I was taken with Mark Ruffalo’s performance in “The Kids Are All Right” last year and friends said, “If you think he was good in that, you have got to see ‘You Can Count on Me.'” I finally got around to watching “You Can Count on Me” over the weekend and they were right. Laura Linney and Ruffalo are both wonderful and give the kind of performances that are so believable you forget they are acting.
The movie, released in 2000, was written and directed by Kenneth Lonergan. It is tender without being sentimental. Lonergan shows the kind of restraint that I cherish–he never hits us over the head, never goes for the obvious, over-the-top emotion. He lets uncomfortable feelings hang and is confident enough to leave matters unresolved. It is so expertly directed that watching it, I was reminded that great directing is not just about technical wizardry, it is about serving the story, understanding pace and rhythm, and respecting the audience enough to fill in the blanks. This movie proves that you can be modest without being precious. I’d like to watch it again soon.

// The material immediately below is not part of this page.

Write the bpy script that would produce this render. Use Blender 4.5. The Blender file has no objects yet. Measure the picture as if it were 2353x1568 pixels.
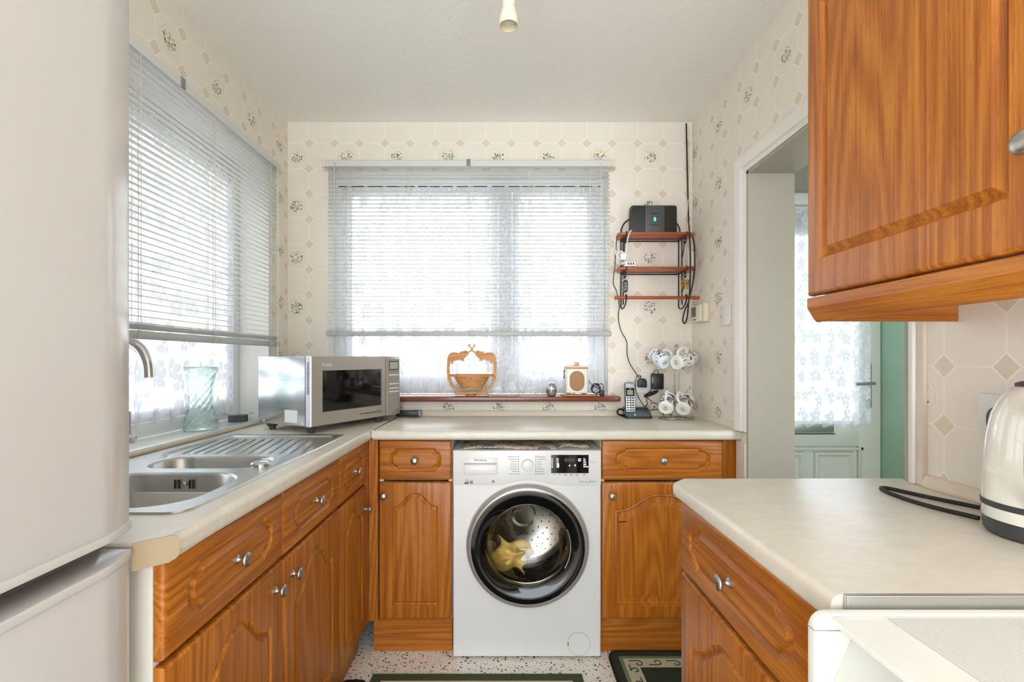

Excellent film. Funny, painful and poignant. I recall seeing it by myself in a theater on Broadway and 62nd street on a rainy day and sitting there for a while after it ended.
Broderick is also very good, as is the Culkin kid.
Linney was nominated that year, I believe. It's one of the great performances by an actress in the last decade or so. As good as Ruffalo is, it's her show. That scene where she drives home after her tryst, alternately laughing with delight and feeling horrendous remorse - just brilliant.
I think this film also hits a certain nerve if you have siblings.
I'd like to see this,Laura Linney always takes over any film she is in.
AB, couldn't add this to your Oscars thread as was at work (where WordPress still hates me)
Things I would rather do than watch either The King's Speech or any Oscar's broadcast:
Watch the Best of Michael Kay on DVD and count the times he makes bad puns
Put on my "Generation Tres" t-shirt and go have a catch,imaging what could have been
Google Suzyn Waldman pics and compare hairstyles
Attend a Japanese parliament budgetary debate session
Make up new John Sterling home-run calls
Yes, guilty film snob here! Down with Hollywood! Up with Cinema!! Cmon Chyll, back me up here!!
Things I would rather do than watch either The King’s Speech or any Oscar’s broadcast
Eh, that's just plain silly.
There have been much, MUCH worse films chosen as best picture winners in recent memory than The King's Speech (I'm looking at *you* Crash, Slumdog Millionare, Million Dollar Baby, No Country for Old Men and The Departed).
It's a bit obvious and pedestrian to be a great film (and it isn't), but the performances are great throughout (Firth richly deserved his win) and in the absence of a truly standout film it's a totally cromulent winner.
I'm all for being a film snob (and if we're going to play the snob card, I'll be happy to compare the films I've seen on the big screen in say, the last 30 days or so), but simply being dismissive of a well-regarded film *before* even giving it a chance is simply childish and says far more about the viewer than it ever could about the film ...
[3] Self-admitted film snob, already pleaded guilty! Life too short to pend valuable music-listening or take-a-walk hours on pedestrian films..I stand firm!
I stand firm!
You stand on ignorance.
[3] The King's Speech is a fine Best Picture winner, really. Not a great film, but not an embarrassment, either. Stellar performances all around (I thought Rush actually gave the best performance), despite some very odd directorial choices (what was with all those wide-angle distorted shots?).
However, I think No Country for Old Men is a great film, and while Eastwood and Scorsese have done much better work, I liked both of those films a great deal.
Easy now, fellas. I appreciate the passion but let's not get knuts. Especially since this is an ode to a lovely movie!
[6] NCfOM is a great monster movie for 2/3rds of its length, fantastic really, think a western-tinged The Terminator and then, well, it turns into a complete train wreck, structurally AND thematically. The big off-screen occurrence is a complete authorial contrivance and the conceit then advanced, that the story is the Sheriff's in the end, is a terrible miscalculation that mistakes banality for insight.
It's not completely the Coen Brothers fault since the film is reasonably well adapted from McCarthy's novel and much of the trouble is with the source, but overall, it's a disappointing , disjointed effort at the finish.
Million Dollar Baby is middlebrow Oscar bait and The Departed, well, what a hot mess that film is.
You Can Count on Me is one of my favorite films. Impeccably made in all respects. ... I guess it enhances my appreciation that my older sister and I grew up not far from the town where it was shot in Upstate NY and we lost our parents when we were young. Still, a great example of what greatness can be achieved on a slim budget.